Una cosa es que los taxistas hagan huelga ―están en su derecho― y otra muy diferente es que den por el saco a miles y miles de ciudadanos y a centenares de negocios que se han visto perjudicados por un conflicto que les es absolutamente ajeno. Cuando los de la CUP gritan que las calles serán siempre nuestras supongo que no pretenden que las calles sólo sean suyas, sino de todo el mundo. Así que tampoco de los taxistas.

El bloqueo de la ciudad de Barcelona por los coches amarillos y negros ha sido un hecho gravísimo, pero la culpa no la tienen los taxistas. Ellos luchan por sus intereses como quieren, como pueden o como se les permite. La gran paradoja ha sido la falta de autoridad de un estado caracterizado precisamente por su autoritarismo. Lo de la Gran Via este fin de semana sí que ha sido tumultuoso. Y violento. Pero como los taxistas no pedían la independencia de Catalunya, el gobierno español se lo ha mirado desde lejos, perplejo, como si la cosa no fuera con él. Y cuando el conflicto ha crecido más allá de Barcelona, entonces el Ejecutivo ha preguntado a los taxistas qué es lo que quieren y busca la manera de sacárselos de encima con la ayuda de los jueces.

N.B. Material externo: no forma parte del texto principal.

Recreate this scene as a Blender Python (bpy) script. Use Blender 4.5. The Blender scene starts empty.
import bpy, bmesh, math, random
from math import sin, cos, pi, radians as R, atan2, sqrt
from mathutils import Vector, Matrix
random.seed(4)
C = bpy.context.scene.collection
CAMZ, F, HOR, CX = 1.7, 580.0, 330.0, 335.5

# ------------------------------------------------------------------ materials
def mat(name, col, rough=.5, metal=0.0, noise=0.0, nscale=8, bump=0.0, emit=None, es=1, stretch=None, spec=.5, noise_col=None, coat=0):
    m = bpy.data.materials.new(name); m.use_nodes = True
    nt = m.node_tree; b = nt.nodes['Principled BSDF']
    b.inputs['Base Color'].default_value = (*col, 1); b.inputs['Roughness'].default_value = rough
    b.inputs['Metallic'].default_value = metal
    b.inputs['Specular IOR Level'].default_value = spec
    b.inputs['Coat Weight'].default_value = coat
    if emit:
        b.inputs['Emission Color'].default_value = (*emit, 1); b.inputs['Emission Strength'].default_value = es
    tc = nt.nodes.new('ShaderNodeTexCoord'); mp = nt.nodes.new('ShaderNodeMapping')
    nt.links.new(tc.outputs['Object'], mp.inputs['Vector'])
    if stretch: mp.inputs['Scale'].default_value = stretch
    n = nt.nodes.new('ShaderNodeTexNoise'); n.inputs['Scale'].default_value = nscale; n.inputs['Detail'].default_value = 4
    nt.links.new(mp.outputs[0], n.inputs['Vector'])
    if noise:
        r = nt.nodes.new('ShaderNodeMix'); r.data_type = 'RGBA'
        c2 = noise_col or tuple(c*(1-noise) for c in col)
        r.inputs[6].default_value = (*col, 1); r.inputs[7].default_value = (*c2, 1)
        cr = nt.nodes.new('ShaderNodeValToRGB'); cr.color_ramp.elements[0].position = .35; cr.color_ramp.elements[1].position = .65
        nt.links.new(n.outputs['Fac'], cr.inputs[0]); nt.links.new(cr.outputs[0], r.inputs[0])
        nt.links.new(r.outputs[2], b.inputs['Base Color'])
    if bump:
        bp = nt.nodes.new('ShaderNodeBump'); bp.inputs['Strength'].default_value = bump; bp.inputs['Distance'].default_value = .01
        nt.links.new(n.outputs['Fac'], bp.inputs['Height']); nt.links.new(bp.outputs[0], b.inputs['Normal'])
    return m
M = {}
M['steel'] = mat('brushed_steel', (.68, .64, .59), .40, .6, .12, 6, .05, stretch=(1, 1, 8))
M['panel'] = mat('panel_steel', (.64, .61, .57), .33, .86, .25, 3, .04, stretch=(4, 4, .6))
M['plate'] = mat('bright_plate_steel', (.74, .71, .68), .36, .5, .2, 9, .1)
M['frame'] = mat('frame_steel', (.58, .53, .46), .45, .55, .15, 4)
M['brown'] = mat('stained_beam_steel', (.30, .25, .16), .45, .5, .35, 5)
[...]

Hombre, también sería una injusticia acusar a los taxistas barceloneses de rebelión, pero es obvio que han provocado desórdenes públicos más allá de lo que establece el derecho de huelga y el derecho de manifestación. Tampoco hay que pedir represión policial al grito de "¡A por ellos!"; pero sí, sí, el Estado, es decir, las administraciones, tienen la obligación de mantener el orden y de garantizar la libre circulación de las personas. Entiendo que sostener eso ahora cuando la represión está tan presente suena reaccionario, pero en un país democráticamente normal la gente no es perseguida por sus ideas, tiene derecho a la protesta, pero ningún colectivo, por legítimas que sean sus reivindicaciones, no tiene derecho a hacer pagar sus frustraciones en el resto de la sociedad. Eso vale para los taxistas pero, sobre todo, para los funcionarios y trabajadores del sector público, que en un conflicto laboral no tienen que tener miedo de la pérdida del puesto de trabajo ni de la continuidad de la empresa y saben que los políticos a los que piden aumento de sueldo no tienen que poner el dinero de su bolsillo.

Sería una injusticia acusar a los taxistas barceloneses de rebelión, pero han provocado desórdenes públicos más allá de lo que establece el derecho de huelga y manifestación

Sería, por supuesto, una burrada que los Mossos d'Esquadra entraran a cargar contra los conductores y sus vehículos. El problema es haber permitido que el conflicto llegara hasta donde ha llegado. El Estado ―las administraciones― tienen bastante poder disuasorio para evitar que las protestas se descontrolen, y más teniendo en cuenta que todo estaba anunciado y se conocían los precedentes. El conflicto de los taxistas con Uber ha estallado antes en las grandes ciudades de los Estados Unidos y de Europa: Seattle, Chicago, Houston, Boston, Washington, Nueva York... y también Londres, Berlín y París. Y, a pesar de las protestas, Uber ya funciona con normalidad en todas estas ciudades y seiscientas más después de que resoluciones judiciales han dado la razón a los promotores del nuevo sistema de transporte público.

Llegado a este punto entramos en el fondo de la cuestión. Los taxistas tienen razón cuando exigen igualdad de condiciones: licencia, impuestos, seguros, costes laborales, pero no pueden obstinarse en mantener el monopolio. La implantación de Uber y Airbnb y tantas alternativas comerciales propiciadas por los avances tecnológicos será inexorable y tendrán éxito hasta que unas nuevas, más modernas ―o más baratas― las conviertan en obsoletas. La batalla judicial ahora y aquí es entre el taxi y Uber, entre el negocio de pedir el taxi con el brazo levantado o a través de la red, pero donde Uber se ha consolidado, el conflicto en los tribunales es laboral. Los conductores empiezan como chóferes amateurs que trabajan por su cuenta, pero a continuación reclaman ser reconocidos como empleados en nómina y, generalmente, los tribunales de diferentes países les dan la razón.

Uber ha nacido como un invento muy moderno y exitoso, pero en 2016 perdió 3.000 millones de dólares y en 2017, 4.500 millones más. Así que también en este terreno todo está por hacer y todo es posible.